Records with scene code
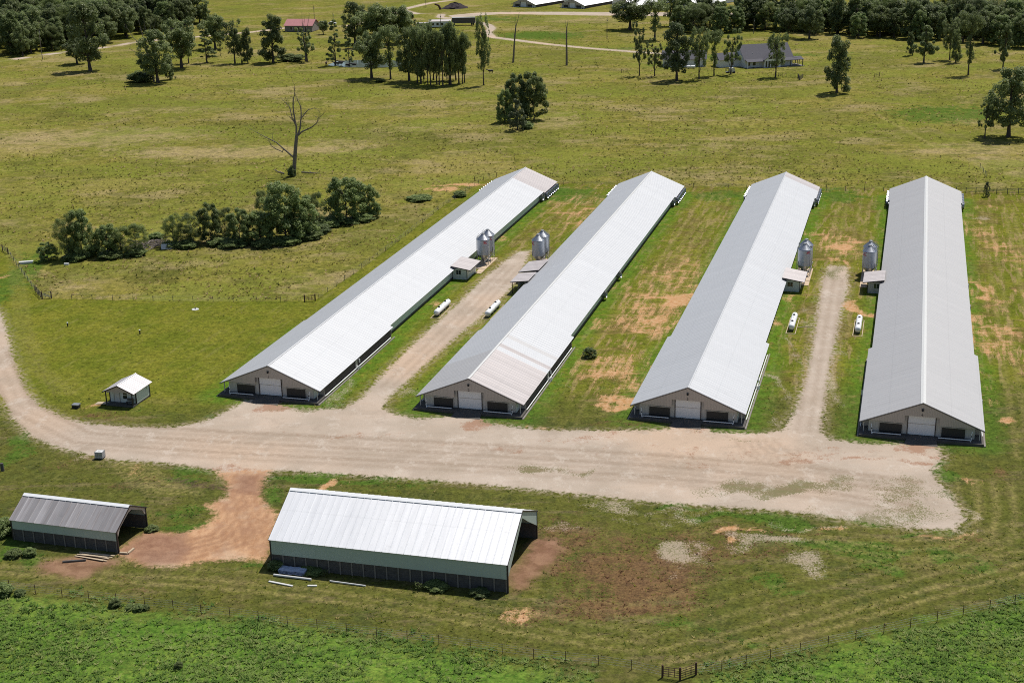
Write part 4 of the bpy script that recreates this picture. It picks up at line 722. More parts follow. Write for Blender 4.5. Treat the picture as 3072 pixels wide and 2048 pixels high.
# ------------------------------------------------------------------ grass and weeds: real tufts, one mass each
def tufts(name, label, n, ylo, yhi, pick, hmin, hmax, spread, cols, blades=5, colw=None):
    u = rng.random(n); yy = 1/(1/ylo+(1/yhi-1/ylo)*u); half = yy*.40+6; xx = (rng.random(n)*2-1)*half
    mk = masks(xx, yy); keep = pick(mk, xx, yy)
    for f in FOOT:
        keep &= sdist(f, xx, yy) < -.15
    keep &= sdist(POND, xx, yy) < 1
    xx, yy = xx[keep], yy[keep]; n = len(xx); mk = {k: v[keep] for k, v in mk.items()}
    ii = np.clip(np.searchsorted(gy, yy)-1, 0, ny-2); jj = np.clip(np.searchsorted(gx, xx)-1, 0, nx-2); zz = Z[ii, jj]-.03
    sc_ = (hmin+(hmax-hmin)*rng.random(n)**2)*(1+np.clip((yy-200)/900, 0, .5)); rot = rng.random(n)*6.28
    k = blades; ang = rot[:, None]+np.arange(k)[None]*6.283/k+rng.normal(0, .35, (n, k)); ln = sc_[:, None]*(.7+.6*rng.random((n, k))); out = ln*spread*(.5+rng.random((n, k))); wd = ln*(.22+.2*rng.random((n, k)))
    ca, sa = np.cos(ang), np.sin(ang); base = np.stack([xx, yy, zz], -1)[:, None]+np.stack([ca*.06*ln, sa*.06*ln, 0*ln], -1)
    tip = base+np.stack([ca*out, sa*out, ln*(.65+.5*rng.random((n, k)))], -1); s = np.stack([-sa*wd, ca*wd, 0*wd], -1)
    V = np.stack([base-s, base+s, tip], 2).reshape(-1, 3); T = len(V)//3
    me = bpy.data.meshes.new(name); me.vertices.add(len(V)); me.vertices.foreach_set('co', V.ravel()); me.loops.add(len(V)); me.loops.foreach_set('vertex_index', np.arange(len(V), dtype=np.int32))
    me.polygons.add(T); me.polygons.foreach_set('loop_start', np.arange(0, len(V), 3, dtype=np.int32))
    col = cols(mk, xx, yy, n); col = np.clip(col*(.8+.4*rng.random((n, 1))), 0, 1); cc = np.repeat(np.repeat(col, k, 0), 3, 0); cc = np.concatenate([cc, np.ones((len(cc), 1))], 1)
    at_ = me.attributes.new('tint', 'FLOAT_COLOR', 'POINT'); at_.data.foreach_set('color', cc.astype(np.float32).ravel()); me.materials.append(M_TUFT); me.update()
    o = link(name, me); o['label'] = label; o['kind'] = 'stuff'; print(name, n, 'tufts'); return o
g = NG('grass blades'); g.set(g.attr('tint', 'Color'), .9, 0, .05)
vm = g.n.new('ShaderNodeVectorMath'); vm.operation = 'MULTIPLY_ADD'; g.t.links.new(g.n.new('ShaderNodeNewGeometry').outputs['Normal'], vm.inputs[0]); vm.inputs[1].default_value = (.45, .45, .2); vm.inputs[2].default_value = (0, 0, .8)
vn = g.n.new('ShaderNodeVectorMath'); vn.operation = 'NORMALIZE'; g.t.links.new(vm.outputs[0], vn.inputs[0]); g.t.links.new(vn.outputs[0], g.b.inputs['Normal'])
tr = g.n.new('ShaderNodeBsdfTranslucent'); g.t.links.new(g.attr('tint', 'Color'), tr.inputs[0]); mx = g.n.new('ShaderNodeMixShader'); mx.inputs[0].default_value = .25
g.t.links.new(g.b.outputs[0], mx.inputs[1]); g.t.links.new(tr.outputs[0], mx.inputs[2]); g.t.links.new(mx.outputs[0], g.out.inputs[0]); M_TUFT = g.m
def lerp(a, b, t): return np.array(a)*(1-t[:, None])+np.array(b)*t[:, None]
def pcol(mk, x, y, n):
    r = rng.random(n); b = vnoise(x, y, 30, 11)
    c = lerp((0.128, 0.128, 0.0279), (0.204, 0.178, 0.0479), b); dk = r < .12+.4*mk['weed']; c[dk] = lerp((0.0561, 0.0663, 0.0156), (0.102, 0.107, 0.0243), rng.random(dk.sum()))
    dry = (rng.random(n) < .25+.6*mk['dry']) & ~dk; c[dry] = lerp((0.265, 0.214, 0.0783), (0.388, 0.296, 0.16), rng.random(dry.sum())); return c
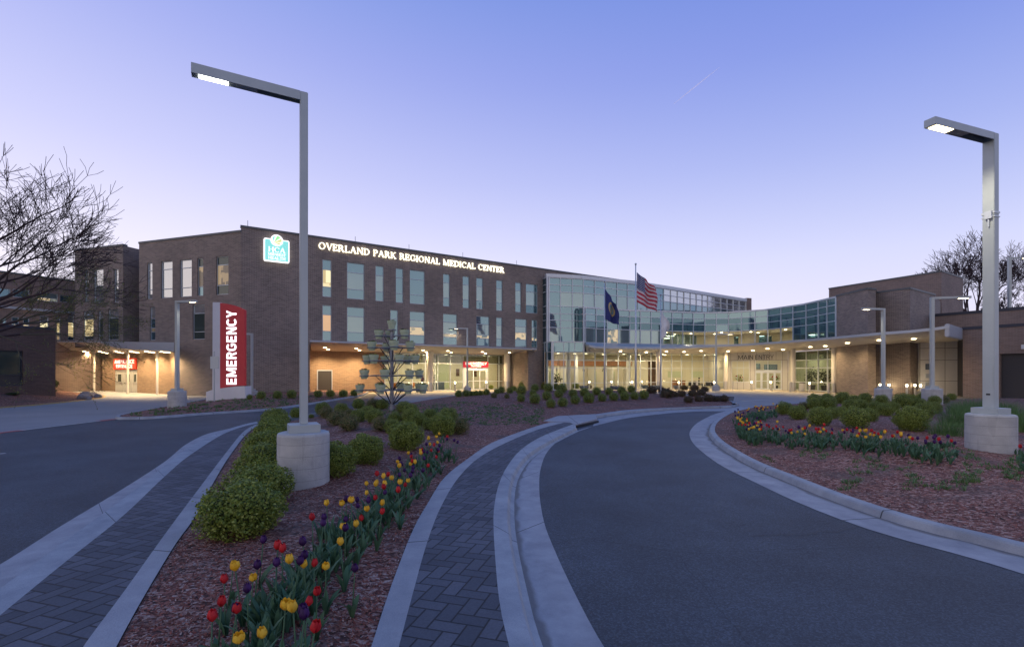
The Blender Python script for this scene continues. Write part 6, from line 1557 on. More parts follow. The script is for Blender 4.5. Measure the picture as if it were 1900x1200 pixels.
# =================================================================== SHRUBS
def shrub_mesh(name, n, leaf, m, seed, squash=.92, core=.72, ragged=.10):
    g = np.random.default_rng(seed); u = g.normal(size=(n, 3)); u /= np.linalg.norm(u, axis=1)[:, None]
    u = u[u[:, 2] > -.82]; n = len(u)
    ph = g.uniform(0, 6, 6); lump = 1 + ragged * (np.sin(u[:, 0] * 5 + ph[0]) * np.sin(u[:, 1] * 5 + ph[1]) + .6 * np.sin(u[:, 2] * 8 + ph[2] + u[:, 0] * 6) + .35 * np.sin(u[:, 0] * 17 + ph[3]) * np.sin(u[:, 1] * 16 + ph[4]) * np.sin(u[:, 2] * 15 + ph[5]))
    r = lump * (1 - .34 * g.random(n) ** 1.6) + (g.random(n) < .08) * g.uniform(0, .15, n)
    P = u * r[:, None]; P[:, 2] *= squash
    nn = u + g.normal(size=(n, 3)) * .75; nn /= np.linalg.norm(nn, axis=1)[:, None]
    a = np.cross(nn, g.normal(size=(n, 3))); a /= np.linalg.norm(a, axis=1)[:, None]; b = np.cross(nn, a)
    s = leaf * g.uniform(.7, 1.3, n)[:, None]
    V = np.stack([P - a * s, P + b * s * .55, P + a * s, P - b * s * .55], 1).reshape(-1, 3); V[:, 2] += squash * .86
    V[:, 2] = np.maximum(V[:, 2], .0)
    bm = bmesh.new(); bmesh.ops.create_icosphere(bm, subdivisions=3, radius=1)
    cv = []
    for v in bm.verts:
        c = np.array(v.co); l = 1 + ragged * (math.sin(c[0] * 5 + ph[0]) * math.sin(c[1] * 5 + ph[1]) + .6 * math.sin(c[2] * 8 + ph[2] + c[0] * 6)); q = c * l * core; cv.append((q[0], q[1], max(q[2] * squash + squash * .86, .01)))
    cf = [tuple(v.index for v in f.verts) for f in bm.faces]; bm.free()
    me = bpy.data.meshes.new(name); nv = len(V)
    me.from_pydata([tuple(v) for v in V] + cv, [], [(4 * i, 4 * i + 1, 4 * i + 2, 4 * i + 3) for i in range(n)] + [tuple(q + nv for q in f) for f in cf])
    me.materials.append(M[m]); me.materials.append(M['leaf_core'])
    mi = np.zeros(len(me.polygons), np.int32); mi[n:] = 1; me.polygons.foreach_set('material_index', mi); me.update(); return me
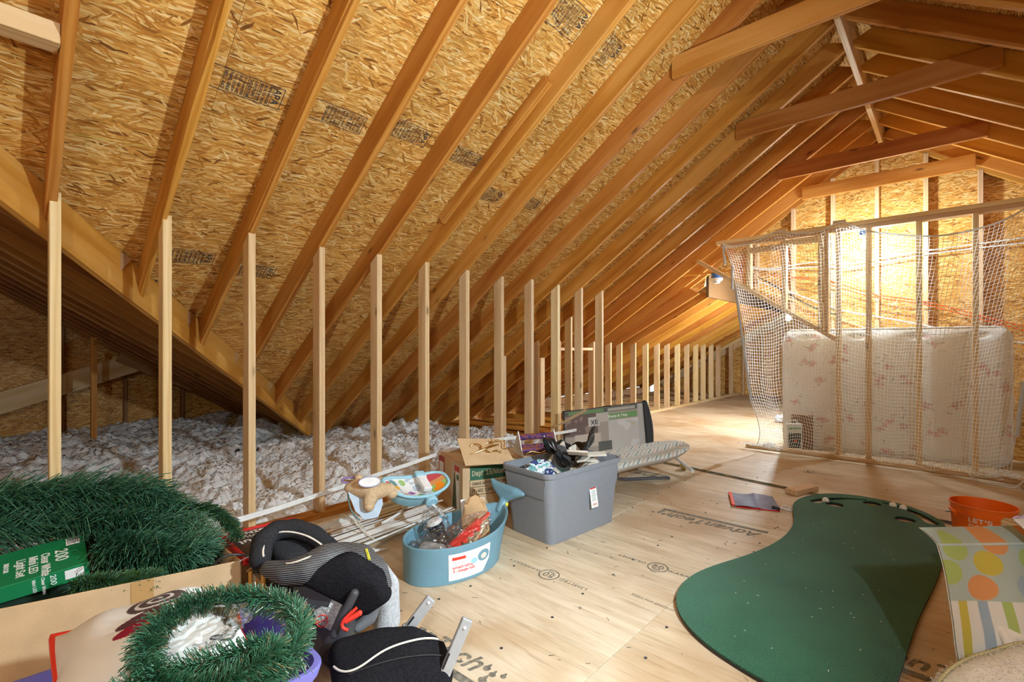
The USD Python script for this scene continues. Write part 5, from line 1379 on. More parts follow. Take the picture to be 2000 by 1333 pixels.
# ---- little wooden lantern hung at the box corner
ln_ = thing('wooden_lantern', 'tiny rustic wooden lantern ornament hanging at the cardboard box corner', 'ornament', (-1.685, 0.612, 0.245), rz(30))
part(ln_, 'base', cbox(0.07, 0.055, 0.010, 0.002, (0, 0, 0.005)), W_DARK)
for sx in (-1, 1):
    for sy in (-1, 1):
        part(ln_, 'post', cbox(0.010, 0.010, 0.075, 0.001, (sx * 0.024, sy * 0.017, 0.047)), W_RAFTER)
part(ln_, 'back_wall', cbox(0.05, 0.004, 0.075, 0.001, (0, 0.017, 0.047)), W_DARK)
for sx in (-1, 1):
    part(ln_, 'roof_board', xf(cbox(0.042, 0.052, 0.006, 0.001), ry(sx * 35), (sx * 0.016, 0, 0.096)), W_DARK)
part(ln_, 'pane', cbox(0.036, 0.003, 0.06, 0.001, (0, -0.016, 0.046)), CLEAR)
part(ln_, 'hook', tube(spline([(0, 0, 0.108), (-0.01, 0, 0.125), (-0.03, -0.012, 0.128), (-0.06, -0.03, 0.112)], 16), 0.002, 6), STEEL, 60)

# ---- child car seat and loose booster
from scipy.spatial import cKDTree
TOCAM = np.array([0.80, -0.44, 0.41]); TOCAM /= np.linalg.norm(TOCAM)
E1 = np.cross([0, 0, 1.0], TOCAM); E1 /= np.linalg.norm(E1); E2 = np.cross(TOCAM, E1)
def snap(meshes, pts, off=0.002):
    """drop points along one fixed direction onto the nearest front surface"""
    m = trimesh.util.concatenate(meshes)
    m = m.subdivide_to_size(0.012)
    V = m.vertices[m.vertex_normals @ TOCAM > 0.1]
    tr = cKDTree(np.stack([V @ E1, V @ E2], 1))
    pts = np.asarray(pts, float)
    q = np.stack([pts @ E1, pts @ E2], 1)
    _, ix = tr.query(q, k=10)
    h = np.median(np.sort(V[ix] @ TOCAM, axis=1)[:, -5:], axis=1)
    return E1 * q[:, :1] + E2 * q[:, 1:] + TOCAM * (h + off)[:, None]
def smooth1(p, n=2):
    p = p.copy()
    for _ in range(n):
        p[1:-1] = 0.25 * p[:-2] + 0.5 * p[1:-1] + 0.25 * p[2:]
    return p
chain = lambda n: [(i, i + 1) for i in range(n - 1)]
CARBON = mk('carbon_weave', {'t': ('texture_coordinate', {}), 'ro': ('vector_rotate', {'rotate_type': 'euler_xyz', 'rotation': (0.5, 0.3, 0.7)}), 'w': ('wave_texture', {'wave_type': 'bands', 'bands_direction': 'z', 'scale': 62.0, 'distortion': 0.6}), 'r': ('rgb_ramp', {'ramp': [(0.30, (0.012, 0.012, 0.013)), (0.62, (0.035, 0.035, 0.037)), (0.86, (0.26, 0.26, 0.27))]}),
     'p': ('principled_bsdf', {'roughness': 0.55, 'specular_ior_level': 0.4})}, [('t.object', 'ro.vector'), ('ro.vector', 'w.vector'), ('w.fac', 'r.fac'), ('r.color', 'p.base_color')])
cs = thing('car_seat', 'black child car seat with carbon-patterned bolster and cream piping tipped back on the floor', 'car seat')
CS_RIM = [(-1.677, 0.607, 0.367, 0.034), (-1.723, 0.632, 0.405, 0.035), (-1.741, 0.684, 0.424, 0.032), (-1.715, 0.735, 0.422, 0.033), (-1.665, 0.78, 0.4, 0.033), (-1.602, 0.811, 0.359, 0.032)]
CS_HEAD = [(-1.761, 0.692, 0.355, 0.036), (-1.748, 0.759, 0.36, 0.041), (-1.694, 0.781, 0.332, 0.04), (-1.687, 0.706, 0.327, 0.032)]
CS_BACK = [(-1.83, 0.684, 0.329, 0.041), (-1.836, 0.787, 0.344, 0.043), (-1.724, 0.862, 0.275, 0.046), (-1.728, 0.75, 0.255, 0.044), (-1.70, 0.86, 0.06, 0.04), (-1.72, 0.74, 0.06, 0.04)]
CS_BOL = [(-1.614, 0.611, 0.352, 0.026), (-1.551, 0.641, 0.349, 0.036), (-1.513, 0.689, 0.357, 0.046), (-1.5, 0.742, 0.376, 0.046), (-1.495, 0.801, 0.372, 0.041), (-1.451, 0.841, 0.362, 0.044), (-1.395, 0.865, 0.329, 0.037), (-1.359, 0.871, 0.293, 0.025)]
CS_SIDE = [(-1.503, 0.684, 0.34, 0.026), (-1.431, 0.785, 0.357, 0.046), (-1.373, 0.838, 0.317, 0.041), (-1.357, 0.859, 0.269, 0.033), (-1.389, 0.823, 0.23, 0.026), (-1.465, 0.733, 0.315, 0.023)]
CS_SHELL = [(-1.555, 0.691, 0.28, 0.027), (-1.484, 0.743, 0.285, 0.026), (-1.424, 0.798, 0.26, 0.023), (-1.429, 0.766, 0.152, 0.023), (-1.465, 0.733, 0.135, 0.02), (-1.50, 0.82, 0.05, 0.03), (-1.56, 0.75, 0.05, 0.03)]
CS_DARK = [(-1.723, 0.619, 0.315, 0.021), (-1.627, 0.639, 0.312, 0.017), (-1.614, 0.692, 0.226, 0.024), (-1.528, 0.73, 0.133, 0.02), (-1.478, 0.748, 0.11, 0.02), (-1.60, 0.78, 0.03, 0.03), (-1.50, 0.78, 0.03, 0.03), (-1.72, 0.72, 0.25, 0.03)]
rim_m = blob(CS_RIM, chain(6)); head_m = blob(CS_HEAD); back_m = blob(CS_BACK); bol_m = blob(CS_BOL, chain(8)); side_m = blob(CS_SIDE + [(-1.55, 0.80, 0.30, 0.05)])
shell_m = blob(CS_SHELL); dark_m = blob(CS_DARK, [(0, 1, 2, 7), (1, 2, 3), (2, 3, 4, 5, 6)])
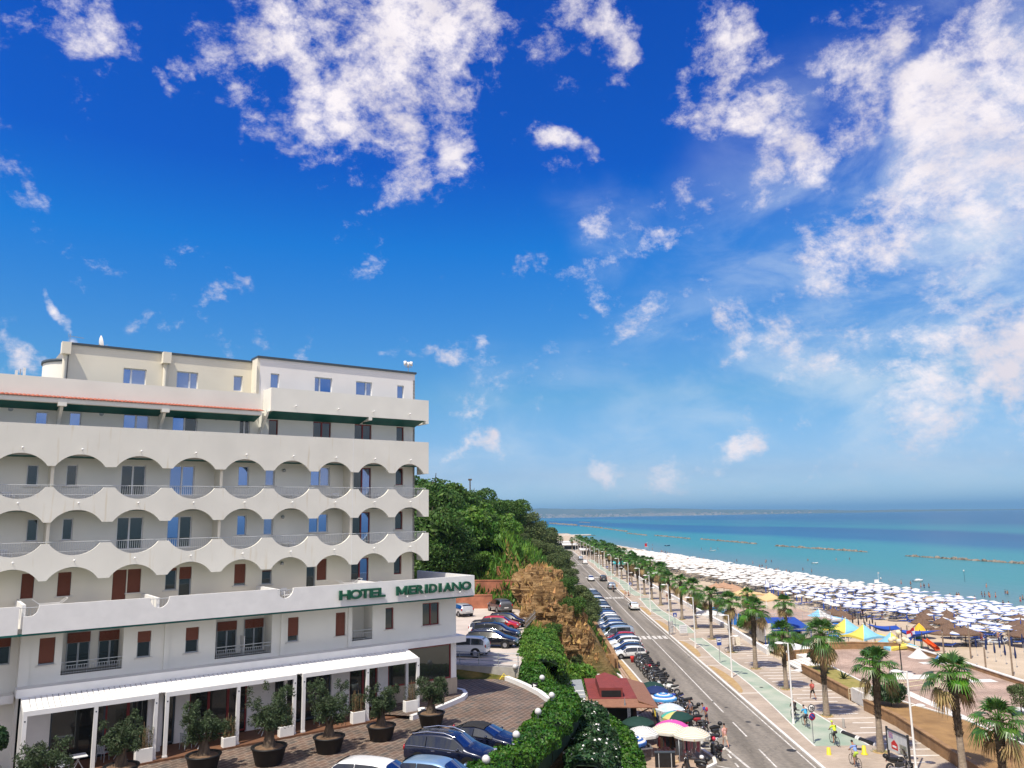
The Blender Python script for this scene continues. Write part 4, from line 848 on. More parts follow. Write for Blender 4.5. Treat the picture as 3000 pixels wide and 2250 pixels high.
# ================================================================= foliage builders
RG = np.random.default_rng(11)
def leaf_quads(P, N_, size, rg=RG, aspect=.55, jit=.9, droop=0.0):
    """flat leaf cards at points P, roughly facing N_ with random tilt"""
    n = len(P); Nn = N_ + rg.normal(0, jit, (n,3)); Nn /= np.linalg.norm(Nn, axis=1)[:,None]+1e-9
    A = rg.normal(0,1,(n,3)); A[:,2] -= droop; U = np.cross(Nn, A); U /= np.linalg.norm(U, axis=1)[:,None]+1e-9; V_ = np.cross(Nn, U)
    s = size*rg.uniform(.6,1.35,(n,1)); U = U*s; V_ = V_*s*aspect
    return np.stack([P-U, P-V_*1.0+U*.1, P+U, P+V_*1.0+U*.1], axis=1)
def blob_points(n, lobes, rg=RG, shell=.55):
    """points spread through ellipsoid lobes (cx,cy,cz,rx,ry,rz), denser near their skins; returns points and outward normals"""
    L_ = np.array(lobes, float); w = (L_[:,3]*L_[:,4]*L_[:,5])**(2/3); k = rg.choice(len(L_), n, p=w/w.sum())
    d = rg.normal(0,1,(n,3)); d /= np.linalg.norm(d,axis=1)[:,None]; d[:,2] = np.where(d[:,2] < -.55, -d[:,2], d[:,2])
    r = (shell + (1.05-shell)*rg.random(n)**.6)[:,None]
    return L_[k,:3] + d*L_[k,3:]*r, d
def crown_mesh(name, lobes, n, size, m, rg=RG, aspect=.55, jit=.8, core=True, droop=0, shell=.5):
    P, N_ = blob_points(n, lobes, rg, shell); Q = leaf_quads(P, N_, size, rg, aspect, jit, droop); mi = np.zeros(len(Q), int)
    me = quads_mesh(name, Q, [m])
    return me
def dark_core(lobes, k=.62):
    mb = MB()
    for l in lobes: mb.sphere(l[:3], 1, 8, 0, (l[3]*k,l[4]*k,l[5]*k))
    return mb
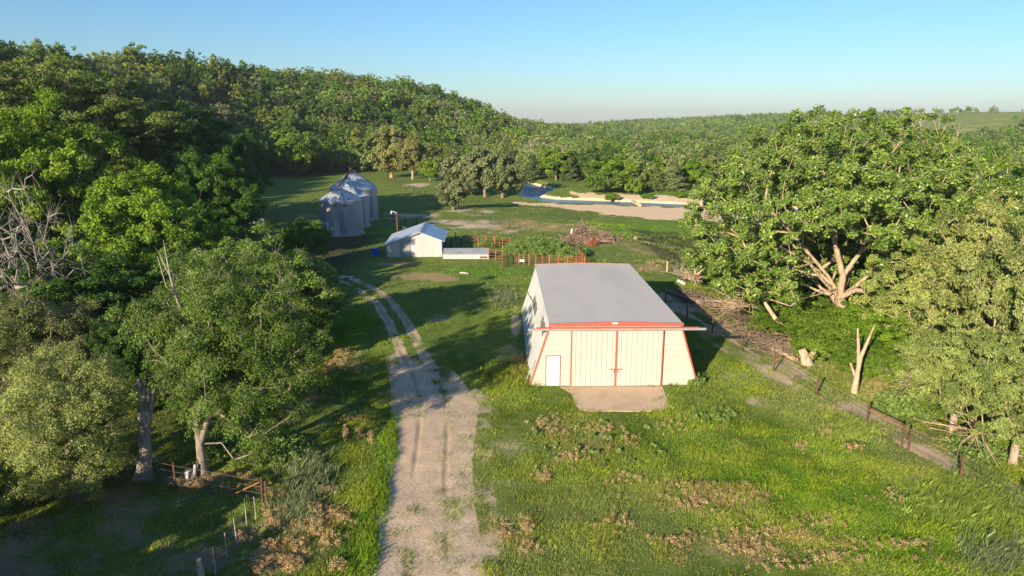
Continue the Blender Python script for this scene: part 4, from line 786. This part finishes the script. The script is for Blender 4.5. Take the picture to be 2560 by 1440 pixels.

▸ **AIM**
How many lines of these entries hold the string "tuple"? Answer with the number alone.

▸ **SOLUTION FOR THIS TASK**
2